PROVIDED MATERIAL:
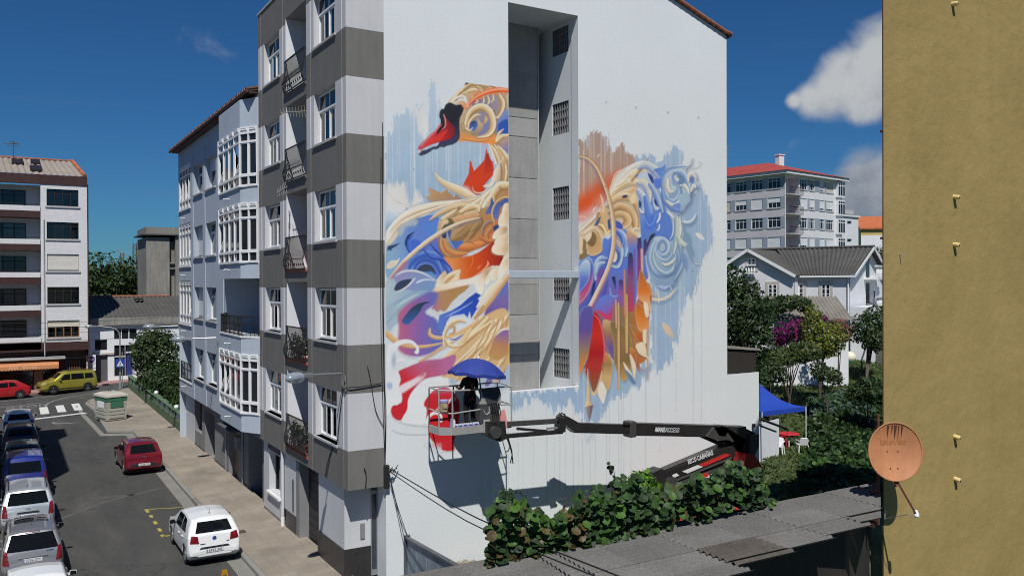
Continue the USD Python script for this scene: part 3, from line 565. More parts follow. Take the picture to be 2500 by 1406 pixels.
# annex slab on the right end of the gable
AN=thing('rooftop_annex','dark low annex with a mossy slab roof at the right end of the painted wall','annex')
b=MB();b.box(13.56,14.95,.04,1.15,4.835,5.62);b.build('wall','annex_dark',AN);b=MB();b.hexa([(13.55,-.02,5.72),(15.1,-.02,5.58),(15.1,1.25,5.58),(13.55,1.25,5.72),(13.55,-.02,5.80),(15.1,-.02,5.66),(15.1,1.25,5.66),(13.55,1.25,5.80)]);b.build('roof_slab','annex_slab',AN)
# ---- pale blue building next door, with glazed bays
B=thing('pale_blue_building','pale blue four-storey house with white glazed bays and a tiled eave','building')
BY0,BY1=YL+.015,24.45
def eave(y):return 14.42+.012*(y-8.7)
swin=[]
for z0,z1 in((12.08,13.42),(9.22,10.62),(6.42,7.84),(3.64,5.04)):swin+=[(18.42,20.42,z0,z1),(15.68,17.70,z0,z1)]
FARB=[(21.15,24.3,11.64,13.78),(21.15,24.3,8.87,10.93),(21.15,24.3,6.05,8.16)]
BP=.45;BA,BB,BC,BD=(0,14.1),(-BP,12.87),(-BP,9.52),(-.03,BY0)   # plan of the projecting bay
hb=[(*h,.24)for h in swin]+[(*h,.12)for h in FARB]+[(21.05,BY1-.15,3.28,5.3,.9)]
b=MB();STREET.wall(b,BY0,BY1,2.62,14.62,hb+[(BY0,14.1,2.62,13.45,0)])
b.quad((0,BY1,0),(0,BY1,14.6),(9,BY1,14.6),(9,BY1,0));b.quad((0,BY0,2.66),(0,BY1,2.66),(1.2,BY1,2.66),(1.2,BY0,2.66));b.build('street_wall','pale_blue',B)
for y0,y1 in((20.55,21.1),(17.82,18.3),(14.3,15.5)):
    b=MB();STREET.box(b,y0,y1,2.63,14.0,-.01,.022);b.build('pilaster','pale_blue',B)
def bay_poly(off=0.):return[(BA[0],BA[1]+off),(BB[0]-off,BB[1]+off*.5),(BC[0]-off,BC[1]-off*.5),(BD[0]-off*.2,BD[1]),(.3,BD[1]),(.3,BA[1])]
def bay_band(z0,z1,m,name,off=0.):b=MB();b.prism(bay_poly(off),lambda x,y,z:(x,y,z),z0,z1);return b.build(name,m,B)
for z0,z1 in((13.46,14.45),(10.82,11.38),(8.18,8.72),(5.52,6.10),(2.78,3.42)):bay_band(z0,z1,'pale_blue','bay_parapet')
def glazing(fr,L,z0,z1,parent,cols,tilt=(),vents=True,panes='blue_pane',refl=None):
    'white glazed front: vent strip, top lights, tall casements, low lights'
    g=holder(parent,'glazed_front');H=z1-z0;rows=[z0+.05,z0+.05+H*.165,z0+.05+H*.73,z0+.05+H*.88,z1]
    t=.034;b=MB();
    for k in range(cols+1):x=L*k/cols;w=t*(1.5 if k in(0,cols)else .8);fr.box(b,max(0,x-w),min(L,x+w),z0,z1,-.05,.035)
    b.build('post','frame_white',g);b=MB()
    for z in rows[:-1]:fr.box(b,0.004,L-.004,z-.036,z+.036,-.048,.04)
    fr.box(b,.004,L-.004,rows[3]+.045,z1,-.046,.02);b.build('rail','frame_white',g)
    b=MB()
    for k in range(cols):
        a,c=L*(k+.18)/cols,L*(k+.82)/cols;fr.box(b,a,c,rows[3]+.10,rows[3]+.135,.018,.05);fr.box(b,a,c,rows[3]+.16,rows[3]+.195,.018,.05);fr.box(b,a-.02,a,rows[3]+.08,rows[3]+.21,.018,.045);fr.box(b,c,c+.02,rows[3]+.08,rows[3]+.21,.018,.045)
    b.build('vent','frame_white',g)
    for k in range(cols):
        a,c=L*k/cols+t*.8,L*(k+1)/cols-t*.8
        for r in range(3):
            p,q=rows[r]+.045,rows[r+1]-.045;b=MB()
            if r==1 and k in tilt:                       # tilted open casement
                d=.34;T=[fr.p(a,p,.0),fr.p(c,p,.0),fr.p(c,q-.02,-d),fr.p(a,q-.02,-d)];s=.035;nrm=fr.n*.02
                b.hexa([T[0],T[1],T[2],T[3]]+[x+nrm for x in T]);b.build('pane',panes,g);b=MB()
                for i in range(4):b.bar(T[i],T[(i+1)%4],.05,.05,up=fr.n)
                b.build('open_sash','frame_white',g);b=MB();fr.box(b,a,c,p,q,-.5,-.48);b.build('room','dark_room',g)
            else:
                if r==1:
                    bb=MB();s=.03
                    for e,f in((a,a+s),(c-s,c)):fr.box(bb,e,f,p,q,-.03,.02)
                    for e,f in((p,p+s),(q-s,q)):fr.box(bb,a+s,c-s,e,f,-.029,.019)
                    bb.build('sash','frame_white',g)
                fr.box(b,a,c,p,q,-.022,-.012);b.build('pane',panes,g)
    return g
FRONT=Fr((-BP,BC[1],0),(0,1,0),(-1,0,0));dc=np.array([BC[0]-BD[0],BC[1]-BD[1]]);LC=np.linalg.norm(dc);dc=dc/LC
CH=Fr((BD[0],BD[1],0),(dc[0],dc[1],0),(-dc[1],dc[0],0))
da=np.array([BB[0]-BA[0],BB[1]-BA[1]]);LA=np.linalg.norm(da);da=da/LA;CHF=Fr((BB[0],BB[1],0),(-da[0],-da[1],0),(-da[1],da[0],0))
for z0,z1,tl in((11.38,13.46,(0,3)),(8.72,10.82,(3,)),(3.42,5.52,(2,3))):
    glazing(FRONT,BB[1]-BC[1],z0,z1,B,4,tilt=tl);glazing(CH,LC,z0,z1,B,2,panes='dark_pane');glazing(CHF,LA,z0,z1,B,2)
    bay_band(z0-.0,z0+.055,'frame_white','bay_sill',.05)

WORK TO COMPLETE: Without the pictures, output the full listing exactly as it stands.

SOLUTION FOR THIS TASK:
Continue the USD Python script for this scene: part 3, from line 565. More parts follow. Take the picture to be 2500 by 1406 pixels.
# annex slab on the right end of the gable
AN=thing('rooftop_annex','dark low annex with a mossy slab roof at the right end of the painted wall','annex')
b=MB();b.box(13.56,14.95,.04,1.15,4.835,5.62);b.build('wall','annex_dark',AN);b=MB();b.hexa([(13.55,-.02,5.72),(15.1,-.02,5.58),(15.1,1.25,5.58),(13.55,1.25,5.72),(13.55,-.02,5.80),(15.1,-.02,5.66),(15.1,1.25,5.66),(13.55,1.25,5.80)]);b.build('roof_slab','annex_slab',AN)
# ---- pale blue building next door, with glazed bays
B=thing('pale_blue_building','pale blue four-storey house with white glazed bays and a tiled eave','building')
BY0,BY1=YL+.015,24.45
def eave(y):return 14.42+.012*(y-8.7)
swin=[]
for z0,z1 in((12.08,13.42),(9.22,10.62),(6.42,7.84),(3.64,5.04)):swin+=[(18.42,20.42,z0,z1),(15.68,17.70,z0,z1)]
FARB=[(21.15,24.3,11.64,13.78),(21.15,24.3,8.87,10.93),(21.15,24.3,6.05,8.16)]
BP=.45;BA,BB,BC,BD=(0,14.1),(-BP,12.87),(-BP,9.52),(-.03,BY0)   # plan of the projecting bay
hb=[(*h,.24)for h in swin]+[(*h,.12)for h in FARB]+[(21.05,BY1-.15,3.28,5.3,.9)]
b=MB();STREET.wall(b,BY0,BY1,2.62,14.62,hb+[(BY0,14.1,2.62,13.45,0)])
b.quad((0,BY1,0),(0,BY1,14.6),(9,BY1,14.6),(9,BY1,0));b.quad((0,BY0,2.66),(0,BY1,2.66),(1.2,BY1,2.66),(1.2,BY0,2.66));b.build('street_wall','pale_blue',B)
for y0,y1 in((20.55,21.1),(17.82,18.3),(14.3,15.5)):
    b=MB();STREET.box(b,y0,y1,2.63,14.0,-.01,.022);b.build('pilaster','pale_blue',B)
def bay_poly(off=0.):return[(BA[0],BA[1]+off),(BB[0]-off,BB[1]+off*.5),(BC[0]-off,BC[1]-off*.5),(BD[0]-off*.2,BD[1]),(.3,BD[1]),(.3,BA[1])]
def bay_band(z0,z1,m,name,off=0.):b=MB();b.prism(bay_poly(off),lambda x,y,z:(x,y,z),z0,z1);return b.build(name,m,B)
for z0,z1 in((13.46,14.45),(10.82,11.38),(8.18,8.72),(5.52,6.10),(2.78,3.42)):bay_band(z0,z1,'pale_blue','bay_parapet')
def glazing(fr,L,z0,z1,parent,cols,tilt=(),vents=True,panes='blue_pane',refl=None):
    'white glazed front: vent strip, top lights, tall casements, low lights'
    g=holder(parent,'glazed_front');H=z1-z0;rows=[z0+.05,z0+.05+H*.165,z0+.05+H*.73,z0+.05+H*.88,z1]
    t=.034;b=MB();
    for k in range(cols+1):x=L*k/cols;w=t*(1.5 if k in(0,cols)else .8);fr.box(b,max(0,x-w),min(L,x+w),z0,z1,-.05,.035)
    b.build('post','frame_white',g);b=MB()
    for z in rows[:-1]:fr.box(b,0.004,L-.004,z-.036,z+.036,-.048,.04)
    fr.box(b,.004,L-.004,rows[3]+.045,z1,-.046,.02);b.build('rail','frame_white',g)
    b=MB()
    for k in range(cols):
        a,c=L*(k+.18)/cols,L*(k+.82)/cols;fr.box(b,a,c,rows[3]+.10,rows[3]+.135,.018,.05);fr.box(b,a,c,rows[3]+.16,rows[3]+.195,.018,.05);fr.box(b,a-.02,a,rows[3]+.08,rows[3]+.21,.018,.045);fr.box(b,c,c+.02,rows[3]+.08,rows[3]+.21,.018,.045)
    b.build('vent','frame_white',g)
    for k in range(cols):
        a,c=L*k/cols+t*.8,L*(k+1)/cols-t*.8
        for r in range(3):
            p,q=rows[r]+.045,rows[r+1]-.045;b=MB()
            if r==1 and k in tilt:                       # tilted open casement
                d=.34;T=[fr.p(a,p,.0),fr.p(c,p,.0),fr.p(c,q-.02,-d),fr.p(a,q-.02,-d)];s=.035;nrm=fr.n*.02
                b.hexa([T[0],T[1],T[2],T[3]]+[x+nrm for x in T]);b.build('pane',panes,g);b=MB()
                for i in range(4):b.bar(T[i],T[(i+1)%4],.05,.05,up=fr.n)
                b.build('open_sash','frame_white',g);b=MB();fr.box(b,a,c,p,q,-.5,-.48);b.build('room','dark_room',g)
            else:
                if r==1:
                    bb=MB();s=.03
                    for e,f in((a,a+s),(c-s,c)):fr.box(bb,e,f,p,q,-.03,.02)
                    for e,f in((p,p+s),(q-s,q)):fr.box(bb,a+s,c-s,e,f,-.029,.019)
                    bb.build('sash','frame_white',g)
                fr.box(b,a,c,p,q,-.022,-.012);b.build('pane',panes,g)
    return g
FRONT=Fr((-BP,BC[1],0),(0,1,0),(-1,0,0));dc=np.array([BC[0]-BD[0],BC[1]-BD[1]]);LC=np.linalg.norm(dc);dc=dc/LC
CH=Fr((BD[0],BD[1],0),(dc[0],dc[1],0),(-dc[1],dc[0],0))
da=np.array([BB[0]-BA[0],BB[1]-BA[1]]);LA=np.linalg.norm(da);da=da/LA;CHF=Fr((BB[0],BB[1],0),(-da[0],-da[1],0),(-da[1],da[0],0))
for z0,z1,tl in((11.38,13.46,(0,3)),(8.72,10.82,(3,)),(3.42,5.52,(2,3))):
    glazing(FRONT,BB[1]-BC[1],z0,z1,B,4,tilt=tl);glazing(CH,LC,z0,z1,B,2,panes='dark_pane');glazing(CHF,LA,z0,z1,B,2)
    bay_band(z0-.0,z0+.055,'frame_white','bay_sill',.05)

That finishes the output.